En version claire ou obscure, couleurs ou symboles.
Voilà, en gros, pour les règles. On part avec un damier de couleurs (qu’on peut agrémenter de symboles dans la version pour daltoniens), plein de petites tuiles individuelles. En les faisant glisser avec le doigt, les tuiles s’agglomèrent quand elles sont de même couleur. On forme ainsi des blocs de plus en plus gros… et de plus en plus difficiles à déplacer, aussi, car un bloc ne peut pas «briser» un autre bloc en lui passant dessus, s’il est de taille équivalente ou supérieure.
Marrant au début, pénible ensuite, passionnant enfin : Niaki est un jeu en trois temps. Il promet une bonne dose d'amusement dans les premières heures de jeu, quand on s'éclate à faire voyager les couleurs, en haut ou en bas, à gauche et à droite, en les écoutant jouer de cristallines petites notes. Mais il se révèle rapidement très complexe. En voulant jouer chaque coup de manière réfléchie, on a rapidement l'impression d'être noyé dans le nombre de paramètres qui peuvent faire évoluer la partie dans un sens ou dans l'autre. Ce sont des échecs de couleur, il faut voir loin à l'avance. Un agglomérat orange trop vite constitué peut nous isoler une petite tuile bleue dans un coin de l'écran, sans aucun espoir de rejoindre un jour ses amies bleues. Et les miettes abandonnées, ça coûte cher.
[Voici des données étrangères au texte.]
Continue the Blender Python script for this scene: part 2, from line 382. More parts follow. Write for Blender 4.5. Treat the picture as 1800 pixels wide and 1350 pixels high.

Le score, affiché en fin de partie, correspond au pourcentage de blocs qu'on a réussi à agglomérer avant de se retrouver dans une impasse car aucun déplacement n'est plus possible. En jouant sans se prendre le chou, on tourne souvent autour de 50 à 60%. Mais, parole d'Iñaki, «je suis convaincu à 100% que l'on peut faire 100% à chaque partie !» Voilà de quoi mesurer notre talent, selon le créateur du jeu : «aux alentours de 80%, le joueur commence à comprendre comment regrouper les blocs, donc on peut considérer que c'est un bon score. Et à partir de 90%, c'est un très bon score.» Pour atteindre les sommets, il faudra s'aider des «retours arrière» pour annuler un coup trop vite joué et changer de voie – ils s'obtiennent en visionnant des publicités ou via des micropaiements.
Le score final… On s’améliore.
Heureusement, il y a ce formidable moment où, lassée de stagner dans des scores médiocres faute de prévoyance, on trouve enfin le courage d’affronter le jeu froidement. Quelques heures d'expérience nous ont appris à prévoir la réaction des blocs quand on les déplace, à savoir à l’avance ce que l’on peut tenter ou pas pour regrouper nos couleurs. Et nos performances s’améliorent brusquement.
Niaki, on le découvre, on l’aime, il nous effraie, on s’en éloigne et on y revient. Parce qu’on l’aime.